::: Records provided :::

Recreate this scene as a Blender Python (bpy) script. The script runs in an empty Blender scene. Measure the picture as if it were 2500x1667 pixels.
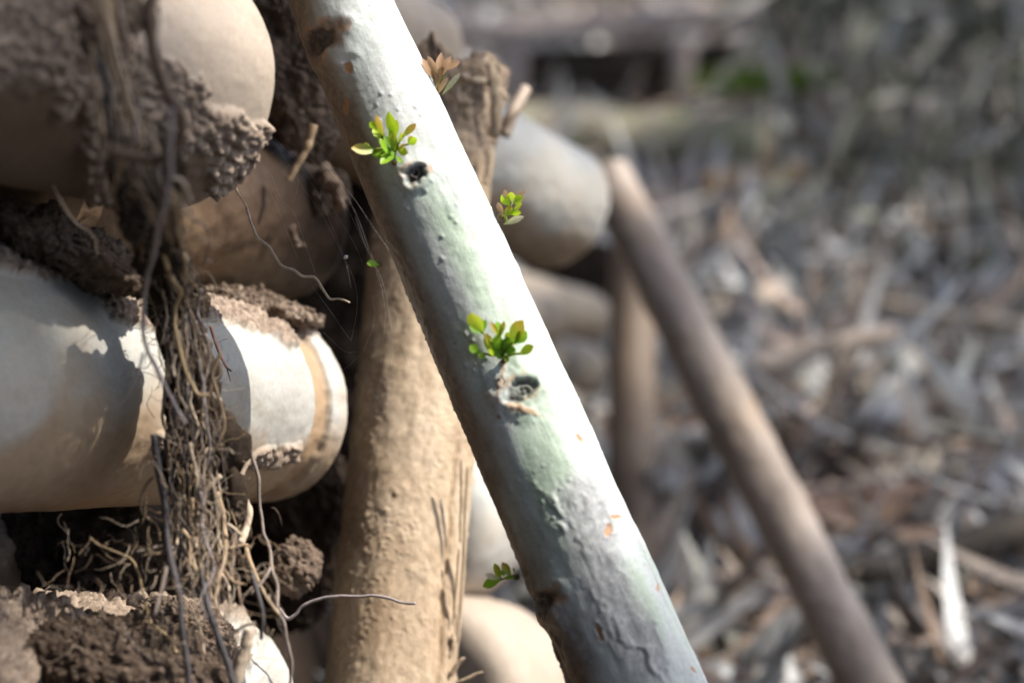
import bpy, math, random
import numpy as np

# ------------------------------------------------------------------ camera, light
scene = bpy.context.scene
CAM = np.array([0.0, 0.0, 0.9])
PITCH = math.radians(20.0)
RIGHT = np.array([1.0, 0.0, 0.0])
FWD = np.array([0.0, math.cos(PITCH), -math.sin(PITCH)])
UP = np.array([0.0, math.sin(PITCH), math.cos(PITCH)])
FPX = 5625.0                                   # focal length in pixels of the 2500 px wide photograph

cd = bpy.data.cameras.new('camera')
cam = bpy.data.objects.new('camera', cd)
scene.collection.objects.link(cam)
cam.location = CAM
cam.rotation_euler = (math.radians(90) - PITCH, 0, 0)
cd.sensor_width = 36.0
cd.lens = 36.0 * FPX / 2500.0
cd.clip_start = 0.05
cd.clip_end = 400
cd.dof.use_dof = True
cd.dof.focus_distance = 1.12
cd.dof.aperture_fstop = 4.1
scene.camera = cam

SUN = np.array([0.61, 0.08, 0.785]); SUN /= np.linalg.norm(SUN)
w = bpy.data.worlds.new('World'); scene.world = w; w.use_nodes = True
nt = w.node_tree
sky = nt.nodes.new('ShaderNodeTexSky'); sky.sky_type = 'NISHITA'; sky.sun_disc = False
sky.sun_elevation = math.asin(SUN[2])
sky.dust_density = 2.5; sky.ozone_density = 0.7; sky.air_density = 1.0
sky.sun_rotation = math.atan2(SUN[0], SUN[1])
nt.links.new(sky.outputs[0], nt.nodes['Background'].inputs[0])
nt.nodes['Background'].inputs[1].default_value = 0.15
sd = bpy.data.lights.new('sun', 'SUN'); sd.energy = 4.2; sd.angle = math.radians(0.5); sd.color = (1.0, 0.93, 0.82)
so = bpy.data.objects.new('sun', sd); scene.collection.objects.link(so)
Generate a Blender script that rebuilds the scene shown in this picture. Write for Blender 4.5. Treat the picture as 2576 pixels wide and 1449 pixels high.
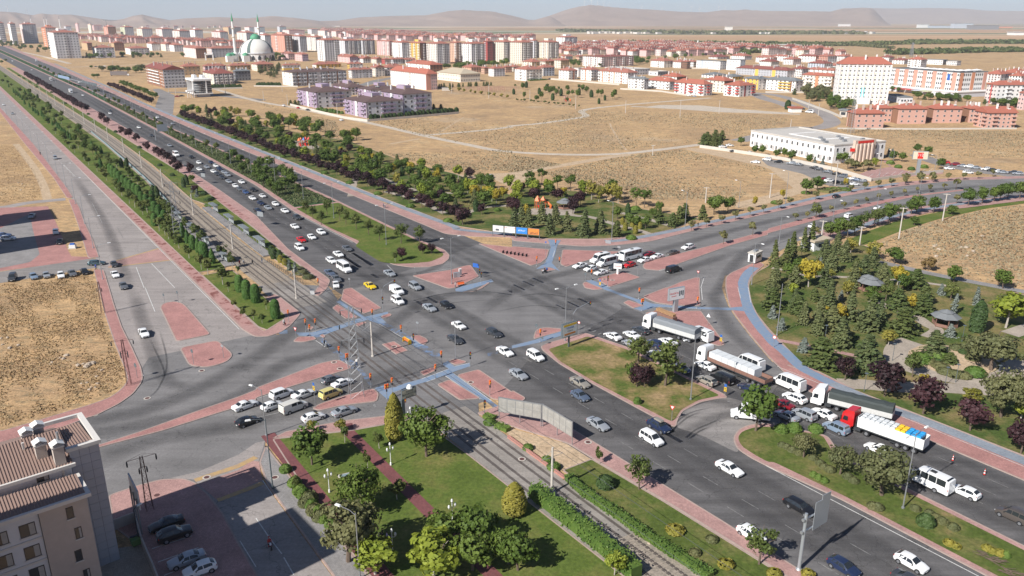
import bpy,math,random
import numpy as np
from mathutils import Vector,Matrix
from math import radians as R,sin,cos,tan,pi,sqrt,atan2,degrees
random.seed(7);np.random.seed(7)
D=bpy.data
SC=bpy.context.scene
COL=SC.collection
for o in list(D.objects):D.objects.remove(o)
# -------- camera, sky, sun, exposure
CAM_H,FPX,W2,H2,YH=66.0,2003.0,1288.0,724.5,50.0
PITCH=math.atan((H2-YH)/FPX)
cam=D.objects.new('camera',D.cameras.new('camera'));COL.objects.link(cam)
cam.data.sensor_width=36.0;cam.data.lens=36.0*FPX/(2*W2)
cam.data.clip_start=1.0;cam.data.clip_end=80000.0
cam.location=(0,0,CAM_H);cam.rotation_euler=(pi/2-PITCH,0,0)
SC.camera=cam
SUN_AZ,SUN_EL=R(43.5+180),R(38.0)
w=D.worlds.new('World');SC.world=w;w.use_nodes=True
_nt=w.node_tree;_bg=_nt.nodes['Background']
_sky=_nt.nodes.new('ShaderNodeTexSky');_sky.sky_type='NISHITA';_sky.sun_disc=False
_sky.sun_elevation=SUN_EL;_sky.sun_rotation=pi/2-SUN_AZ
_sky.altitude=1000.0;_sky.air_density=0.6;_sky.dust_density=0.8;_sky.ozone_density=3.0
_nt.links.new(_sky.outputs[0],_bg.inputs[0]);_bg.inputs[1].default_value=0.078
sun=D.objects.new('sun',D.lights.new('sun','SUN'));COL.objects.link(sun)
sun.data.energy=5.0;sun.data.angle=R(0.53);sun.data.color=(1.0,0.965,0.915)
sun.rotation_euler=Vector((-cos(SUN_EL)*cos(SUN_AZ),-cos(SUN_EL)*sin(SUN_AZ),-sin(SUN_EL))).to_track_quat('-Z','Y').to_euler()
VS=SC.view_settings
VS.view_transform='Standard';VS.look='None';VS.gamma=1.0;VS.use_curve_mapping=False
VS.exposure=0.5
SC.render.engine='CYCLES'
SC.cycles.max_bounces=5;SC.cycles.diffuse_bounces=3;SC.cycles.glossy_bounces=3
SC.cycles.transparent_max_bounces=6;SC.cycles.transmission_bounces=4;SC.cycles.volume_bounces=1
SC.cycles.use_denoising=True
# -------- survey: plan positions read off the photograph
_c,_s=cos(PITCH),sin(PITCH)
def G(u,v,h=0.0):
 a,b=(u-W2)/FPX,-(v-H2)/FPX
 k=(CAM_H-h)/(_s-b*_c)
 return (a*k,(_c+b*_s)*k)
def PJ(x,y,z=0.0):
 dy,dz=y,z-CAM_H
 dep=dy*_c-dz*_s
 return (W2+FPX*x/dep,H2-FPX*(dy*_s+dz*_c)/dep)
def UV(tile,x,y):
 if tile[0]=='b':k=int(tile[1]);return (429.333*k+x/6.0,26.833+y/6.0)
 if tile=='c':return (2146.66+x*.294872,107.33+y*.294872)
 if tile=='u':return (x,y)
 return (644.0*int(tile[1])+x/4.0,362.25*int(tile[0])+y/4.0)
DA=R(-55.3);DV=Vector((cos(DA),sin(DA)));NV=Vector((-sin(DA),cos(DA)))
def ST(s,t):
 p=DV*s+NV*t;return (p.x,p.y)
def Q(spec,h=0.0):
 out=[]
 for part in spec.split('/'):
  k=part.split();tile=k[0];n=[float(z) for z in k[1:]]
  for i in range(0,len(n)-1,2):
   out.append(ST(n[i],n[i+1]) if tile=='st' else G(*UV(tile,n[i],n[i+1]),h))
 return out
def Q1(tile,x,y,h=0.0):return G(*UV(tile,x,y),h)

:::

(Set problem)
Restate the records word for word, omitting images.

(Exercise result)
Recreate this scene as a Blender Python (bpy) script. The script runs in an empty Blender scene. Measure the picture as if it were 2500x1667 pixels.
import bpy, math, random
import numpy as np

# ------------------------------------------------------------------ camera, light
scene = bpy.context.scene
CAM = np.array([0.0, 0.0, 0.9])
PITCH = math.radians(20.0)
RIGHT = np.array([1.0, 0.0, 0.0])
FWD = np.array([0.0, math.cos(PITCH), -math.sin(PITCH)])
UP = np.array([0.0, math.sin(PITCH), math.cos(PITCH)])
FPX = 5625.0                                   # focal length in pixels of the 2500 px wide photograph

cd = bpy.data.cameras.new('camera')
cam = bpy.data.objects.new('camera', cd)
scene.collection.objects.link(cam)
cam.location = CAM
cam.rotation_euler = (math.radians(90) - PITCH, 0, 0)
cd.sensor_width = 36.0
cd.lens = 36.0 * FPX / 2500.0
cd.clip_start = 0.05
cd.clip_end = 400
cd.dof.use_dof = True
cd.dof.focus_distance = 1.12
cd.dof.aperture_fstop = 4.1
scene.camera = cam

SUN = np.array([0.61, 0.08, 0.785]); SUN /= np.linalg.norm(SUN)
w = bpy.data.worlds.new('World'); scene.world = w; w.use_nodes = True
nt = w.node_tree
sky = nt.nodes.new('ShaderNodeTexSky'); sky.sky_type = 'NISHITA'; sky.sun_disc = False
sky.sun_elevation = math.asin(SUN[2])
sky.dust_density = 2.5; sky.ozone_density = 0.7; sky.air_density = 1.0
sky.sun_rotation = math.atan2(SUN[0], SUN[1])
nt.links.new(sky.outputs[0], nt.nodes['Background'].inputs[0])
nt.nodes['Background'].inputs[1].default_value = 0.15
sd = bpy.data.lights.new('sun', 'SUN'); sd.energy = 4.2; sd.angle = math.radians(0.5); sd.color = (1.0, 0.93, 0.82)
so = bpy.data.objects.new('sun', sd); scene.collection.objects.link(so)
Generate a Blender script that rebuilds the scene shown in this picture. Write for Blender 4.5. Treat the picture as 2576 pixels wide and 1449 pixels high.
import bpy,math,random
import numpy as np
from mathutils import Vector,Matrix
from math import radians as R,sin,cos,tan,pi,sqrt,atan2,degrees
random.seed(7);np.random.seed(7)
D=bpy.data
SC=bpy.context.scene
COL=SC.collection
for o in list(D.objects):D.objects.remove(o)
# -------- camera, sky, sun, exposure
CAM_H,FPX,W2,H2,YH=66.0,2003.0,1288.0,724.5,50.0
PITCH=math.atan((H2-YH)/FPX)
cam=D.objects.new('camera',D.cameras.new('camera'));COL.objects.link(cam)
cam.data.sensor_width=36.0;cam.data.lens=36.0*FPX/(2*W2)
cam.data.clip_start=1.0;cam.data.clip_end=80000.0
cam.location=(0,0,CAM_H);cam.rotation_euler=(pi/2-PITCH,0,0)
SC.camera=cam
SUN_AZ,SUN_EL=R(43.5+180),R(38.0)
w=D.worlds.new('World');SC.world=w;w.use_nodes=True
_nt=w.node_tree;_bg=_nt.nodes['Background']
_sky=_nt.nodes.new('ShaderNodeTexSky');_sky.sky_type='NISHITA';_sky.sun_disc=False
_sky.sun_elevation=SUN_EL;_sky.sun_rotation=pi/2-SUN_AZ
_sky.altitude=1000.0;_sky.air_density=0.6;_sky.dust_density=0.8;_sky.ozone_density=3.0
_nt.links.new(_sky.outputs[0],_bg.inputs[0]);_bg.inputs[1].default_value=0.078
sun=D.objects.new('sun',D.lights.new('sun','SUN'));COL.objects.link(sun)
sun.data.energy=5.0;sun.data.angle=R(0.53);sun.data.color=(1.0,0.965,0.915)
sun.rotation_euler=Vector((-cos(SUN_EL)*cos(SUN_AZ),-cos(SUN_EL)*sin(SUN_AZ),-sin(SUN_EL))).to_track_quat('-Z','Y').to_euler()
VS=SC.view_settings
VS.view_transform='Standard';VS.look='None';VS.gamma=1.0;VS.use_curve_mapping=False
VS.exposure=0.5
SC.render.engine='CYCLES'
SC.cycles.max_bounces=5;SC.cycles.diffuse_bounces=3;SC.cycles.glossy_bounces=3
SC.cycles.transparent_max_bounces=6;SC.cycles.transmission_bounces=4;SC.cycles.volume_bounces=1
SC.cycles.use_denoising=True
# -------- survey: plan positions read off the photograph
_c,_s=cos(PITCH),sin(PITCH)
def G(u,v,h=0.0):
 a,b=(u-W2)/FPX,-(v-H2)/FPX
 k=(CAM_H-h)/(_s-b*_c)
 return (a*k,(_c+b*_s)*k)
def PJ(x,y,z=0.0):
 dy,dz=y,z-CAM_H
 dep=dy*_c-dz*_s
 return (W2+FPX*x/dep,H2-FPX*(dy*_s+dz*_c)/dep)
def UV(tile,x,y):
 if tile[0]=='b':k=int(tile[1]);return (429.333*k+x/6.0,26.833+y/6.0)
 if tile=='c':return (2146.66+x*.294872,107.33+y*.294872)
 if tile=='u':return (x,y)
 return (644.0*int(tile[1])+x/4.0,362.25*int(tile[0])+y/4.0)
DA=R(-55.3);DV=Vector((cos(DA),sin(DA)));NV=Vector((-sin(DA),cos(DA)))
def ST(s,t):
 p=DV*s+NV*t;return (p.x,p.y)
def Q(spec,h=0.0):
 out=[]
 for part in spec.split('/'):
  k=part.split();tile=k[0];n=[float(z) for z in k[1:]]
  for i in range(0,len(n)-1,2):
   out.append(ST(n[i],n[i+1]) if tile=='st' else G(*UV(tile,n[i],n[i+1]),h))
 return out
def Q1(tile,x,y,h=0.0):return G(*UV(tile,x,y),h)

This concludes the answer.